* AIM: Without altering anything, output the material below.

* GIVEN MATERIAL:
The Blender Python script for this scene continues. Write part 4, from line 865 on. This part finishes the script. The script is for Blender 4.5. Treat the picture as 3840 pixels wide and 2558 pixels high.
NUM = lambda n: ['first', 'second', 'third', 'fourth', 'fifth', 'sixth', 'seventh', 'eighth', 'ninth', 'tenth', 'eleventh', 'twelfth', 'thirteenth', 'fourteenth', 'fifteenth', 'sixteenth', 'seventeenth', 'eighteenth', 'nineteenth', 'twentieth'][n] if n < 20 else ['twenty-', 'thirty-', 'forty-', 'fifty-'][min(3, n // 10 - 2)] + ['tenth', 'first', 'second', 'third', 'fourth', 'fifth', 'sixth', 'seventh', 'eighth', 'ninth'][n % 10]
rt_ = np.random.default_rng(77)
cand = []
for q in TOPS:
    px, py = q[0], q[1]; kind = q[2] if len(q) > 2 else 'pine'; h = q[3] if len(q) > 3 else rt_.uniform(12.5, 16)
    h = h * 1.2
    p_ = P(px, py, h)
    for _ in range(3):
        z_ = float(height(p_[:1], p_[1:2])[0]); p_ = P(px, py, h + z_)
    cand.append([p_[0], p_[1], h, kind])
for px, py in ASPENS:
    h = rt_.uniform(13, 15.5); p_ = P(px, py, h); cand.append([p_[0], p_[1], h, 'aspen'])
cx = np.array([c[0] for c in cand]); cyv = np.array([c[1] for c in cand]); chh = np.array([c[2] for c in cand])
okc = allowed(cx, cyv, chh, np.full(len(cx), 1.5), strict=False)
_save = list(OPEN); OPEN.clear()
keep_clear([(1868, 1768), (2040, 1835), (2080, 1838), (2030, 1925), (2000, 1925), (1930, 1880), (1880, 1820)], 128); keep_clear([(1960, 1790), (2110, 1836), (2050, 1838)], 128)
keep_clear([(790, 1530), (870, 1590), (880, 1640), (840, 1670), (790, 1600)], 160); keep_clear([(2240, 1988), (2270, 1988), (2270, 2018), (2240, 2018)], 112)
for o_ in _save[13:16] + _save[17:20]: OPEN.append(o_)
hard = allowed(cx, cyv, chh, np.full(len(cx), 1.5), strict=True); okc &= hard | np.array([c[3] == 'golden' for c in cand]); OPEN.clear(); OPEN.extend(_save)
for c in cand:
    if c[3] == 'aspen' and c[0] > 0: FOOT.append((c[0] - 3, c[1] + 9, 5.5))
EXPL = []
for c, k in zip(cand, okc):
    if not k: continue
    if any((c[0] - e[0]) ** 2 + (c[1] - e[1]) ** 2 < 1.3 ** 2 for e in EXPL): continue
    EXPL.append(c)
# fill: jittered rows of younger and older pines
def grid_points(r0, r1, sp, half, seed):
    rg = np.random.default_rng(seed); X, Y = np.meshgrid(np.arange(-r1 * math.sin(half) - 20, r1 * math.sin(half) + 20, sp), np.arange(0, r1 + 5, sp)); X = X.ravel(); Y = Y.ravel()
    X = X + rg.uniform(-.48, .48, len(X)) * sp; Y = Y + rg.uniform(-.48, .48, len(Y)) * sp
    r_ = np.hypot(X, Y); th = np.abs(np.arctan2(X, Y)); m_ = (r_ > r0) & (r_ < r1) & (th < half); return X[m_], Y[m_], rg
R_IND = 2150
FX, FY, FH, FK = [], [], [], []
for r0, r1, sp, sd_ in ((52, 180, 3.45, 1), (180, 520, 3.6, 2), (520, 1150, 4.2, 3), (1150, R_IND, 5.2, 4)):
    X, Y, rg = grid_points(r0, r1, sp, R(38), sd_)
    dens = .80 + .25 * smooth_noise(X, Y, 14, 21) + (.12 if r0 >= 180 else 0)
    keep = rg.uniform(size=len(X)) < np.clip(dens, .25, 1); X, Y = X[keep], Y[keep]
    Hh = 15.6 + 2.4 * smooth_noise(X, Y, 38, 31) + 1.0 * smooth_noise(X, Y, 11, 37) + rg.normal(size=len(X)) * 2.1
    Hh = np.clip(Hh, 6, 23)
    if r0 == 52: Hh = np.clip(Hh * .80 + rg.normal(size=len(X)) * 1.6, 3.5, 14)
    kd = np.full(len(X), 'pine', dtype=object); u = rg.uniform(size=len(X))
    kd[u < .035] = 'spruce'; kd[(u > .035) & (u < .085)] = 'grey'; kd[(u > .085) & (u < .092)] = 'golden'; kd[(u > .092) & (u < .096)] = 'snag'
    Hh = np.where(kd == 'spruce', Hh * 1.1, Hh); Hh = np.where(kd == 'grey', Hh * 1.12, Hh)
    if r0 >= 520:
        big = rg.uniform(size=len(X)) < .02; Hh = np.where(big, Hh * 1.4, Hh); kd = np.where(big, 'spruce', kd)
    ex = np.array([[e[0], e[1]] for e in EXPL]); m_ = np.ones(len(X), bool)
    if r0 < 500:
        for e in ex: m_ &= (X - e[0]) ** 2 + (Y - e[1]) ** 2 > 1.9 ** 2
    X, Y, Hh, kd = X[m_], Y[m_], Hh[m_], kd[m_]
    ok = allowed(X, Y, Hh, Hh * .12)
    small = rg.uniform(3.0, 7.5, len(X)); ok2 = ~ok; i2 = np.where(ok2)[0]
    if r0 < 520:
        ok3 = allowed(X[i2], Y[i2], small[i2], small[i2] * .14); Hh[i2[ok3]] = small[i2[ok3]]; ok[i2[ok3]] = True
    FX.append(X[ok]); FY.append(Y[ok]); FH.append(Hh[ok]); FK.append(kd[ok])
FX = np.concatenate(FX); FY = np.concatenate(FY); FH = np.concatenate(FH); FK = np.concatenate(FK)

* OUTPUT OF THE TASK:
The Blender Python script for this scene continues. Write part 4, from line 865 on. This part finishes the script. The script is for Blender 4.5. Treat the picture as 3840 pixels wide and 2558 pixels high.
NUM = lambda n: ['first', 'second', 'third', 'fourth', 'fifth', 'sixth', 'seventh', 'eighth', 'ninth', 'tenth', 'eleventh', 'twelfth', 'thirteenth', 'fourteenth', 'fifteenth', 'sixteenth', 'seventeenth', 'eighteenth', 'nineteenth', 'twentieth'][n] if n < 20 else ['twenty-', 'thirty-', 'forty-', 'fifty-'][min(3, n // 10 - 2)] + ['tenth', 'first', 'second', 'third', 'fourth', 'fifth', 'sixth', 'seventh', 'eighth', 'ninth'][n % 10]
rt_ = np.random.default_rng(77)
cand = []
for q in TOPS:
    px, py = q[0], q[1]; kind = q[2] if len(q) > 2 else 'pine'; h = q[3] if len(q) > 3 else rt_.uniform(12.5, 16)
    h = h * 1.2
    p_ = P(px, py, h)
    for _ in range(3):
        z_ = float(height(p_[:1], p_[1:2])[0]); p_ = P(px, py, h + z_)
    cand.append([p_[0], p_[1], h, kind])
for px, py in ASPENS:
    h = rt_.uniform(13, 15.5); p_ = P(px, py, h); cand.append([p_[0], p_[1], h, 'aspen'])
cx = np.array([c[0] for c in cand]); cyv = np.array([c[1] for c in cand]); chh = np.array([c[2] for c in cand])
okc = allowed(cx, cyv, chh, np.full(len(cx), 1.5), strict=False)
_save = list(OPEN); OPEN.clear()
keep_clear([(1868, 1768), (2040, 1835), (2080, 1838), (2030, 1925), (2000, 1925), (1930, 1880), (1880, 1820)], 128); keep_clear([(1960, 1790), (2110, 1836), (2050, 1838)], 128)
keep_clear([(790, 1530), (870, 1590), (880, 1640), (840, 1670), (790, 1600)], 160); keep_clear([(2240, 1988), (2270, 1988), (2270, 2018), (2240, 2018)], 112)
for o_ in _save[13:16] + _save[17:20]: OPEN.append(o_)
hard = allowed(cx, cyv, chh, np.full(len(cx), 1.5), strict=True); okc &= hard | np.array([c[3] == 'golden' for c in cand]); OPEN.clear(); OPEN.extend(_save)
for c in cand:
    if c[3] == 'aspen' and c[0] > 0: FOOT.append((c[0] - 3, c[1] + 9, 5.5))
EXPL = []
for c, k in zip(cand, okc):
    if not k: continue
    if any((c[0] - e[0]) ** 2 + (c[1] - e[1]) ** 2 < 1.3 ** 2 for e in EXPL): continue
    EXPL.append(c)
# fill: jittered rows of younger and older pines
def grid_points(r0, r1, sp, half, seed):
    rg = np.random.default_rng(seed); X, Y = np.meshgrid(np.arange(-r1 * math.sin(half) - 20, r1 * math.sin(half) + 20, sp), np.arange(0, r1 + 5, sp)); X = X.ravel(); Y = Y.ravel()
    X = X + rg.uniform(-.48, .48, len(X)) * sp; Y = Y + rg.uniform(-.48, .48, len(Y)) * sp
    r_ = np.hypot(X, Y); th = np.abs(np.arctan2(X, Y)); m_ = (r_ > r0) & (r_ < r1) & (th < half); return X[m_], Y[m_], rg
R_IND = 2150
FX, FY, FH, FK = [], [], [], []
for r0, r1, sp, sd_ in ((52, 180, 3.45, 1), (180, 520, 3.6, 2), (520, 1150, 4.2, 3), (1150, R_IND, 5.2, 4)):
    X, Y, rg = grid_points(r0, r1, sp, R(38), sd_)
    dens = .80 + .25 * smooth_noise(X, Y, 14, 21) + (.12 if r0 >= 180 else 0)
    keep = rg.uniform(size=len(X)) < np.clip(dens, .25, 1); X, Y = X[keep], Y[keep]
    Hh = 15.6 + 2.4 * smooth_noise(X, Y, 38, 31) + 1.0 * smooth_noise(X, Y, 11, 37) + rg.normal(size=len(X)) * 2.1
    Hh = np.clip(Hh, 6, 23)
    if r0 == 52: Hh = np.clip(Hh * .80 + rg.normal(size=len(X)) * 1.6, 3.5, 14)
    kd = np.full(len(X), 'pine', dtype=object); u = rg.uniform(size=len(X))
    kd[u < .035] = 'spruce'; kd[(u > .035) & (u < .085)] = 'grey'; kd[(u > .085) & (u < .092)] = 'golden'; kd[(u > .092) & (u < .096)] = 'snag'
    Hh = np.where(kd == 'spruce', Hh * 1.1, Hh); Hh = np.where(kd == 'grey', Hh * 1.12, Hh)
    if r0 >= 520:
        big = rg.uniform(size=len(X)) < .02; Hh = np.where(big, Hh * 1.4, Hh); kd = np.where(big, 'spruce', kd)
    ex = np.array([[e[0], e[1]] for e in EXPL]); m_ = np.ones(len(X), bool)
    if r0 < 500:
        for e in ex: m_ &= (X - e[0]) ** 2 + (Y - e[1]) ** 2 > 1.9 ** 2
    X, Y, Hh, kd = X[m_], Y[m_], Hh[m_], kd[m_]
    ok = allowed(X, Y, Hh, Hh * .12)
    small = rg.uniform(3.0, 7.5, len(X)); ok2 = ~ok; i2 = np.where(ok2)[0]
    if r0 < 520:
        ok3 = allowed(X[i2], Y[i2], small[i2], small[i2] * .14); Hh[i2[ok3]] = small[i2[ok3]]; ok[i2[ok3]] = True
    FX.append(X[ok]); FY.append(Y[ok]); FH.append(Hh[ok]); FK.append(kd[ok])
FX = np.concatenate(FX); FY = np.concatenate(FY); FH = np.concatenate(FH); FK = np.concatenate(FK)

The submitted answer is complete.